Footage released by the Cheshire Coroner’s Court shows Kris Harrison telling a police officer that he and his daughter were “talking about guns” as they were getting ready to bring her to the airport.
“She said, ‘You got a gun?’ I said, yes, I got it out and it just went off and she stood there like, as I pulled it out,” Harrison said. “It went off,” Harrison told police last year in the footage, which was released by the Cheshire Coroner’s Court.
“I put it on the bed straight away,” he added. “It was in the bedside cabinet. In a locked box. And we took it out to look and just as I picked it up, it went off.”

Lucy’s boyfriend, Sam Littler, can be seen in the clip holding his hands on his head as Harrison speaks with the officer.
An inquest at Cheshire Coroner’s Court concluded last Wednesday with a senior coroner ruling Lucy had been unlawfully killed.
“To shoot her through the chest whilst she was standing would have required him to have been pointing the gun at his daughter, without checking for bullets, and pulling the trigger,” senior coroner Jacqueline Devonish said. “I find these actions to be reckless.”
Family members were in tears as the coroner said she found Lucy had died due to unlawful killing on the grounds of gross negligence manslaughter.
Speaking outside the coroner’s court, Lucy’s mother, Jane Coates, said: “Today’s outcome has finally given Luce her voice back, after what has been an unrelenting year of deep shock, grief and fight.”
She said her daughter was “failed” by Texan gun laws and decisions made by the police department in Prosper.
Lucy’s boyfriend, who was with her on the trip, told the inquest earlier Wednesday that she had gotten into an argument with her father about Trump, who was soon to be inaugurated, the same day she was killed.
He said that about half an hour before they were planning to leave for the airport, Harrison took his daughter to the bedroom where he kept a Glock semi-automatic handgun secured in his bedside cabinet.
Littler said he heard a loud bang about 15 seconds after they went into the room, and then heard Harrison screaming for his wife.
“I remember running into the room and Lucy was lying on the floor near the entrance to the bathroom and Kris was just screaming, just sort of nonsense,” Littler said.
Harrison did not attend the two-day hearing in Cheshire Coroner’s Court but said in a statement that he bought the weapon to give his family a “sense of security.” Texas laws allow him to own the gun without a license.
The father claimed his daughter asked to see the gun, having never discussed his gun ownership with him before.
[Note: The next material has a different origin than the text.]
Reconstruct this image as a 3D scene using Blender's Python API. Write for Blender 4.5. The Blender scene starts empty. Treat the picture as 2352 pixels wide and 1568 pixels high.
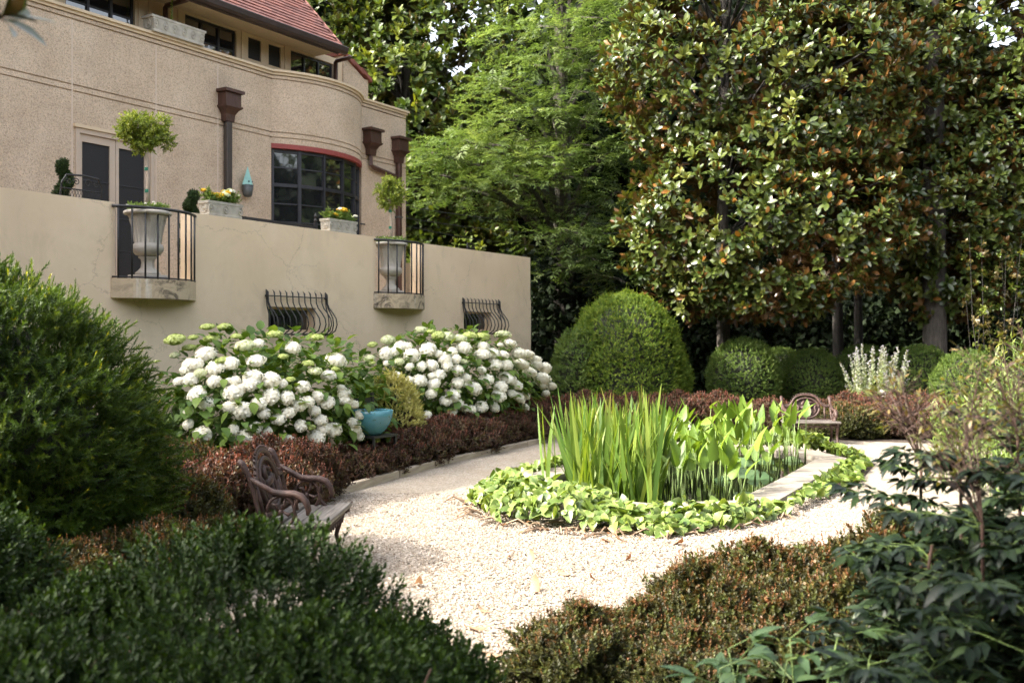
import bpy, math, random
import numpy as np
from math import sin, cos, pi, radians, sqrt, atan2
from mathutils import Vector, Matrix

S = bpy.context.scene
COL = S.collection
H = 1.65                      # eye height of the photographer

# ------------------------------------------------------------------ camera, sky, sun, exposure
cam_d = bpy.data.cameras.new("camera")
cam = bpy.data.objects.new("camera", cam_d)
COL.objects.link(cam)
cam.location = (0, 0, H)
cam.rotation_euler = (pi / 2, 0, 0)
cam_d.sensor_width = 36
cam_d.lens = 35
cam_d.shift_y = -9 / 2352
cam_d.clip_start = 0.1
cam_d.clip_end = 500
cam_d.dof.use_dof = True
cam_d.dof.focus_distance = 9.2
cam_d.dof.aperture_fstop = 2.8
S.camera = cam

SUN_EL, SUN_AZ = 37.0, -106.0   # degrees above the horizon, degrees clockwise from +Y
W = bpy.data.worlds.new("World")
S.world = W
W.use_nodes = True
wn = W.node_tree
bg = wn.nodes["Background"]
sky = wn.nodes.new("ShaderNodeTexSky")
sky.sky_type = 'NISHITA'
sky.sun_disc = False
sky.sun_elevation = radians(SUN_EL)
sky.sun_rotation = radians(SUN_AZ)
sky.air_density = 1.0
sky.dust_density = 7.0
sky.ozone_density = 0.2
hz = wn.nodes.new("ShaderNodeHueSaturation")      # bright summer haze: a paler, whiter sky
hz.inputs['Saturation'].default_value = 0.42
wn.links.new(sky.outputs[0], hz.inputs['Color'])
wn.links.new(hz.outputs[0], bg.inputs[0])
bg.inputs[1].default_value = 0.15

sl = bpy.data.lights.new("sun", 'SUN')
sl.energy = 2.3
sl.angle = radians(0.6)
sl.color = (1.0, 0.93, 0.80)
so = bpy.data.objects.new("sun", sl)
COL.objects.link(so)
Ldir = Vector((sin(radians(SUN_AZ)) * cos(radians(SUN_EL)), cos(radians(SUN_AZ)) * cos(radians(SUN_EL)), sin(radians(SUN_EL))))
so.rotation_euler = Ldir.to_track_quat('Z', 'Y').to_euler()
so.location = (0, 0, 30)

S.view_settings.view_transform = 'Standard'
S.view_settings.look = 'None'
S.view_settings.gamma = 1.0
S.view_settings.exposure = 2.5
S.view_settings.use_curve_mapping = False
S.render.engine = 'CYCLES'
S.cycles.use_denoising = True
S.cycles.max_bounces = 7
S.cycles.diffuse_bounces = 4
S.cycles.glossy_bounces = 3
S.cycles.transmission_bounces = 4
S.cycles.caustics_reflective = False
S.cycles.caustics_refractive = False
S.cycles.sample_clamp_indirect = 6

# ------------------------------------------------------------------ small helpers
rng = np.random.default_rng(7)
random.seed(7)
PX = 2287.0                    # focal length in units of a 2352 wide picture


def rx(x):
    return (x - 1176) / PX


def gnd(x, y, z=0.0):
    Y = (H - z) * PX / (y - 775)
    return Vector((rx(x) * Y, Y, z))


def at(x, y, Y):
    return Vector((rx(x) * Y, Y, H + (775 - y) / PX * Y))


# the house stands at an angle: u runs along its front, w out of it
OX, OY = -5.43, 15.60
DX, DY = 0.5286, 0.8489
NX, NY = DY, -DX
HANG = atan2(DY, DX)


def hw(u, w, z=0.0):
    return Vector((OX + u * DX + w * NX, OY + u * DY + w * NY, z))


def u_at(x, w):
    r = rx(x)
    return (r * (OY + w * NY) - (OX + w * NX)) / (DX - r * DY)


def z_at(y, u, w):
    return H + (775 - y) / PX * (OY + u * DY + w * NY)


def tag(o, label=None, cat=None, group=None, kind=None):
    if label: o['label'] = label
    if cat: o['category'] = cat
    if group: o['group'] = group
    if kind: o['kind'] = kind
    return o


def thing(name, label, cat, loc=(0, 0, 0), rz=0.0, group=None):
    o = bpy.data.objects.new(name, None)
    COL.objects.link(o)
    o.empty_display_size = 0.2
    o.location = loc
    o.rotation_euler = (0, 0, rz)
    return tag(o, label, cat, group)


def copy_tree(o, parent=None):
    c = o.copy()
    COL.objects.link(c)
    if parent is not None:
        c.parent = parent
    for ch in list(o.children):
        copy_tree(ch, c)
    return c


def inst(name, mesh, parent, M=None, kind=None):
    o = bpy.data.objects.new(name, mesh)
    COL.objects.link(o)
    if parent is not None:
        o.parent = parent
    if M is not None:
        o.matrix_basis = M
    if kind:
        o['kind'] = kind
    return o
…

However, the inquest heard evidence from others that Lucy knew her father had a weapon in the home and disagreed with it.
In the statement, Mr Harrison, who admitted drinking wine earlier in the day, said: “As I lifted the gun to show her I suddenly heard a loud bang. I did not understand what had happened. Lucy immediately fell.”
He told police at the scene: “We got it out to have a look and just as I picked it up it just went off.”
Devonish, the coroner, found that Harrison also did not immediately tell others that he had been the one to shoot Lucy.
“He knew full well he had shot his own daughter, pointing a gun at chest height and pulling the trigger,” Devonish said. “He did not ensure that this information was passed to 911. With a bullet through her heart, her prognosis was poor in any event.”
Devonish described Harrison as a “secret drinker” and said she had “no doubt whatsoever” that he had been drinking throughout the day his daughter was killed.
The coroner accepted that Harrison did not know the gun was loaded, but did not accept that Lucy would have asked to see the gun, since she was against weapons.
“His actions have killed his own daughter and in the cold light of day it is hoped that he now recognises the risk he posed to her life in circumstances in which he had no experience of guns, had undertaken no training and had never fired a gun,” Devonish said.
The inquest also heard that police in Texas failed to test Harrison for alcohol, even though they had suspected he had been drinking after smelling alcohol on his breath.
Meanwhile, a grand jury in the U.S. determined there was insufficient evidence to charge anyone, including Harrison, in connection with Lucy’s death.
“She was young, vibrant and beautiful, with her whole life ahead of her, and this was a most tragic death,” the coroner concluded.